(What you are asked to do) Quote the material below exactly as written, from the first line to the line that holds "PI = math.pi", endpoints included.
--- BEGIN Material supplied ---
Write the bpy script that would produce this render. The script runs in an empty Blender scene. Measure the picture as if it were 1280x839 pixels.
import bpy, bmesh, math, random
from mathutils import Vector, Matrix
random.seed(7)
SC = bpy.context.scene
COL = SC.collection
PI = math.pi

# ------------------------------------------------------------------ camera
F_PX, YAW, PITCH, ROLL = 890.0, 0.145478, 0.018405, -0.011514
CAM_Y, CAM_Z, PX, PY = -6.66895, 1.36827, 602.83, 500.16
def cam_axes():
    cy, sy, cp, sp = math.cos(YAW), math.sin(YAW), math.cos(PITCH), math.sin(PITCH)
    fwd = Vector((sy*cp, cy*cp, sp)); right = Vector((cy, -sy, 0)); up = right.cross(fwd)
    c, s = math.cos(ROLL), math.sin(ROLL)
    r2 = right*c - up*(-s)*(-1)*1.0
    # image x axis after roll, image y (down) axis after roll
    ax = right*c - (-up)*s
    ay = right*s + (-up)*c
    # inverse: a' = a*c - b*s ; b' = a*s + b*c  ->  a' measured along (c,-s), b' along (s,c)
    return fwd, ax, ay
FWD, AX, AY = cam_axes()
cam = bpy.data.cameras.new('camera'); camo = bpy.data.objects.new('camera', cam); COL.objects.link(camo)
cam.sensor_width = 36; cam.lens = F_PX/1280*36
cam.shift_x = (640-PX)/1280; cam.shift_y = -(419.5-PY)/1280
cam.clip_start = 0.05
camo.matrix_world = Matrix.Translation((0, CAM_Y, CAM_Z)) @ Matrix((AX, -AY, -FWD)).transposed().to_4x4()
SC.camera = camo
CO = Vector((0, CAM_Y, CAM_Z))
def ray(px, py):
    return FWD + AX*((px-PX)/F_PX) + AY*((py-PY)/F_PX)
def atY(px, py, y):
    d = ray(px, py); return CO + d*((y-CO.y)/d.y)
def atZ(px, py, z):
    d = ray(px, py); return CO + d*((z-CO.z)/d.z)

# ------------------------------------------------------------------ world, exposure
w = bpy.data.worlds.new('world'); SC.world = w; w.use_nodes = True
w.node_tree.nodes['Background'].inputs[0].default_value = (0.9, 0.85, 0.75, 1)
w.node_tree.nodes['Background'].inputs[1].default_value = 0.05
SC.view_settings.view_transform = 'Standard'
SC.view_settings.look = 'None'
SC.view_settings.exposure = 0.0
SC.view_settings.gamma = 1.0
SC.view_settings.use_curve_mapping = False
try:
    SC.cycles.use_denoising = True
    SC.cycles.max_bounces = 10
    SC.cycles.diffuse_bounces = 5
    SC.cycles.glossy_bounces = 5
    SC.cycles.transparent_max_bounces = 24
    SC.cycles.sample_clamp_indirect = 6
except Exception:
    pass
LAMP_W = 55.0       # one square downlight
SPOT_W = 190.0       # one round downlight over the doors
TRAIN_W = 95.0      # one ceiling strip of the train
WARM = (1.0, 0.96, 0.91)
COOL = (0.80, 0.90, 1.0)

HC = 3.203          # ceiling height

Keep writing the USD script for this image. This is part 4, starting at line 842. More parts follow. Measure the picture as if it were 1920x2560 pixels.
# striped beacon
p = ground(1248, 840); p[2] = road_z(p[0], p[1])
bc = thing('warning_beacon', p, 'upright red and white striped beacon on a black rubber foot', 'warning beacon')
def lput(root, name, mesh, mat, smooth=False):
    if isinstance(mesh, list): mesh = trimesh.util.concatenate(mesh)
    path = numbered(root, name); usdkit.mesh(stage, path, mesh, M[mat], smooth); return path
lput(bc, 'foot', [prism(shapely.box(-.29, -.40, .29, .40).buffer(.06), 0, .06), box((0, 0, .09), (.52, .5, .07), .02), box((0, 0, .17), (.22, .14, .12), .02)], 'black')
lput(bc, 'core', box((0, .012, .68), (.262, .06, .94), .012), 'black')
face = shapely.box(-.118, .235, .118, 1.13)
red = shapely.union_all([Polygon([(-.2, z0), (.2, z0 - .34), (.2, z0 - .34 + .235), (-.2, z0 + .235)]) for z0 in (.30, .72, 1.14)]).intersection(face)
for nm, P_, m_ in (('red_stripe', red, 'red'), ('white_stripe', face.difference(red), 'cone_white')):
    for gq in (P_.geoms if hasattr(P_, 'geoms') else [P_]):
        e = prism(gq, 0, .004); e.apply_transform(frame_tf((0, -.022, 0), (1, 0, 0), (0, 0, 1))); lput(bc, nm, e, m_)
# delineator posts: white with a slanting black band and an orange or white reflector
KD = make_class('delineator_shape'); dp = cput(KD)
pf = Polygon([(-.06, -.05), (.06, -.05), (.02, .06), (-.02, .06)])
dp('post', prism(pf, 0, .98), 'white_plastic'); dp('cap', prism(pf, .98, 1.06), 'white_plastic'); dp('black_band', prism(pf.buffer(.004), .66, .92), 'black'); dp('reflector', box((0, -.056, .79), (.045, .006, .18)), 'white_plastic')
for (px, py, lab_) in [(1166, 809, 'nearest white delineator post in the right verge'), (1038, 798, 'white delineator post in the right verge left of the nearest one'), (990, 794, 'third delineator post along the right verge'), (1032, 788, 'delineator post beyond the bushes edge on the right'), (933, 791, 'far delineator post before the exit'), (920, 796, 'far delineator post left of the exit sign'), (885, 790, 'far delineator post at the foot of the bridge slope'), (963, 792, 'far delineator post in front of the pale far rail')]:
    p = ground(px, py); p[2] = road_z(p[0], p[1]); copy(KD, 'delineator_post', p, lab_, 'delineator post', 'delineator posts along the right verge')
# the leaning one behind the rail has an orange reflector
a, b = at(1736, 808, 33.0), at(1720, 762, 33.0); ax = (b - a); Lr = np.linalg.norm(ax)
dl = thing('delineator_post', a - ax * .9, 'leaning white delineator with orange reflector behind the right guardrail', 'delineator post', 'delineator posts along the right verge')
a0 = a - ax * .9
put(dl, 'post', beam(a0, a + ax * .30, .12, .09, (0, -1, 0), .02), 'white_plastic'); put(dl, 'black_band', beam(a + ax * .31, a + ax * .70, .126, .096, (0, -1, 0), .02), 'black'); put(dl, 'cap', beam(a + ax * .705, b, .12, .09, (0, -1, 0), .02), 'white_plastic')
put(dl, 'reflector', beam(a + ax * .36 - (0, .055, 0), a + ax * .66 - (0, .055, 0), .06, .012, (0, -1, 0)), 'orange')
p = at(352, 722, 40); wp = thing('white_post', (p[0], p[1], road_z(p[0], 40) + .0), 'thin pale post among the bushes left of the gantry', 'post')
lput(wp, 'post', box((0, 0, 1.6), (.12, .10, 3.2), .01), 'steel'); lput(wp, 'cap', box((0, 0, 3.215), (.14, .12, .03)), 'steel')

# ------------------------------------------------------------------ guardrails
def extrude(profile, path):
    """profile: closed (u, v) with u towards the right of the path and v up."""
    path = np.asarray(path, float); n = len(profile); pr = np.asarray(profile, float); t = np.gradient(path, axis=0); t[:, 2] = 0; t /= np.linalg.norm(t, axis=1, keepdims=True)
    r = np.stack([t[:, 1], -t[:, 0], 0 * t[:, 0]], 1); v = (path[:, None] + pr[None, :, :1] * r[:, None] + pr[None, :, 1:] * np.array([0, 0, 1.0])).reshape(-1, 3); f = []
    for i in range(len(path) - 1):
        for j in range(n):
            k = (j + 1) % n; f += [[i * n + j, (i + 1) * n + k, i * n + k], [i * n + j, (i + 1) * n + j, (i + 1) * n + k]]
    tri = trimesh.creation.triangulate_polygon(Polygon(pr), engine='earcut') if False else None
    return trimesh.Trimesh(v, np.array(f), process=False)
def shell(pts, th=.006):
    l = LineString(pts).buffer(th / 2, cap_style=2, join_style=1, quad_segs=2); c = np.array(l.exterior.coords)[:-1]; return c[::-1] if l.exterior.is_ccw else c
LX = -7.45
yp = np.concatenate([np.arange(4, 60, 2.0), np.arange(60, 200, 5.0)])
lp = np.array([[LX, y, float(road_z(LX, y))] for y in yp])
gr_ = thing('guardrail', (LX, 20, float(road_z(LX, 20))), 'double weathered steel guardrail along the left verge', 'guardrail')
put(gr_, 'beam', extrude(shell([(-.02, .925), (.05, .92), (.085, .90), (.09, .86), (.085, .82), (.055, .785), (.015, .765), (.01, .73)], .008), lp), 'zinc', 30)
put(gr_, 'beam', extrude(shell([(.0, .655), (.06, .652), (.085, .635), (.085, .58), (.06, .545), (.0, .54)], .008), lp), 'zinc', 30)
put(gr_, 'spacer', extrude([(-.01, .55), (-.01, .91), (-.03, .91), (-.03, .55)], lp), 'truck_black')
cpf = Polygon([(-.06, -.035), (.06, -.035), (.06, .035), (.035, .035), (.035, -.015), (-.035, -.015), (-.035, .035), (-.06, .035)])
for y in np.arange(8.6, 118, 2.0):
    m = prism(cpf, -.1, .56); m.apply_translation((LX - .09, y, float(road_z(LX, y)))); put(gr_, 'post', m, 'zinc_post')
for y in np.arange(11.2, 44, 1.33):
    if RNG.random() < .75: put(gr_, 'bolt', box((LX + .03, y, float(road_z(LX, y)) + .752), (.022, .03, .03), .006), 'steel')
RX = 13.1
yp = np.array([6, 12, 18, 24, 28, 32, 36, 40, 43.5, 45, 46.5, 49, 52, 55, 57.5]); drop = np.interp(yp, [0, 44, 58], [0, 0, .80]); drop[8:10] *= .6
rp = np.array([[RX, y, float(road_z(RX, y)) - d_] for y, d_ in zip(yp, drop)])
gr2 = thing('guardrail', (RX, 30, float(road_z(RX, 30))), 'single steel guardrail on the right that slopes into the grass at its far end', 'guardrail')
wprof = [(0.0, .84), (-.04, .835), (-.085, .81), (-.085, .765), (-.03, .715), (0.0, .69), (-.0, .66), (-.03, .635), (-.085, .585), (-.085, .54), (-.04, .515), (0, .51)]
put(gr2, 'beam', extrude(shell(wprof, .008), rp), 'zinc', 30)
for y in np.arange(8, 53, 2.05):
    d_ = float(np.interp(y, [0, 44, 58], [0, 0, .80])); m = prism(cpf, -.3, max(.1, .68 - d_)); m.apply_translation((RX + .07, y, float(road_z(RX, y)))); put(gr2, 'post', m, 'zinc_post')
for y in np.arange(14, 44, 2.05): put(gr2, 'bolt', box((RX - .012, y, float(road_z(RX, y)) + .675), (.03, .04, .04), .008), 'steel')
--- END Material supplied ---
(Answer to the problem)
Write the bpy script that would produce this render. The script runs in an empty Blender scene. Measure the picture as if it were 1280x839 pixels.
import bpy, bmesh, math, random
from mathutils import Vector, Matrix
random.seed(7)
SC = bpy.context.scene
COL = SC.collection
PI = math.pi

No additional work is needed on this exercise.